Hair is a taboo because like all things that are taboo, it is desirable. The existence of a taboo is only required when there exists a desire that needs to be suppressed. Freud wrote on this topic with unapproachable insight in the essay Totem and Taboo, to which I direct the reader rather than attempt to paraphrase.

Hair is a locus of sexuality, which like all taboos is both sacred and forbidden. It is the taboo of women’s hair in Islamic society which reveals hair’s sexual potency. One doesn’t need to read Freud (so integrated into our worldview are his discoveries) to recognise that modesty must be enforced, in many cultures through hair-concealment, to ward off sexual desires, promiscuity, and the threat to family and the social status quo. While in Islamic countries hair, as the locus of sexual potency, is concealed to subjugate promiscuity, in France a different quality is located in the hair, and its concealment enacts a different taboo – the taboo of unfemininity.

The desire suppressed by one taboo in one culture may not be the same desire the same taboo suppresses in another culture. The two desires being tabooed by covering the hair: that of sexual promiscuity in Islam, and the need for femininity in France, show that the femininity of French women is then placed, through this taboo, alongside sexual promiscuity, as both must be located in the same place. This result would not have pleased the generations of feminists who fought to unshackle the second sex, and is perhaps a sign which reveals the continued chauvinism of the French intellectual aristocracy.

Now we come full circle. Sexuality and/or femininity are being ‘protected’ by making the wearing of a headscarf into an anti-French taboo. A taboo exists because what it taboos is in fact deeply desired – if it wasn’t desired, a taboo would not be required. So the taboo of hair coverage in France reveals a desire to have femininity denied. Does this desire just come from the oppressive husbands of Muslim women, or from the barbaric Koran? No, it comes from the top, from Liberté herself. Why? Precisely because this femininity has been aligned with sexual promiscuity. And what is “femininity” if it is not a convenient label for men’s desires: the sexuality with which men burden women. Finally Liberté wants, deep down, to burn her bra, to neglect her hair, as she once did, to break the tradition of female objectification, to unclasp the link from hair to sex, and in so doing crack open the synecdoche of hair as a physical locus of the notions of femininity.

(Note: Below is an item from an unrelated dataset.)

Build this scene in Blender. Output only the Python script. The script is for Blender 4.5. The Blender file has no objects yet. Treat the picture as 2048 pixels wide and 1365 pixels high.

And it is her terrified husbands and fathers - Sarkozy, the left bank intellectuals, the Law – looking on aghast, who are tabooing this break up, who are ostracising those who coincidentally manifest their fears. The Islamic woman does not aspire to emasculate La France, but she represents this potential defrocking. And why the Muslims? No-one seems to bother the tonsured Orthodox Jewish women, Buddhists, Krishnas, and the various other religious sects who shave their heads, qua being un-feminine, being un-French. Man fires taboos from the watchtowers at those who seek to escape the enforced prison of the manufactured woman, the manufactured France, and leave behind her “femininity”: sexuality, vanity, and judgementalism.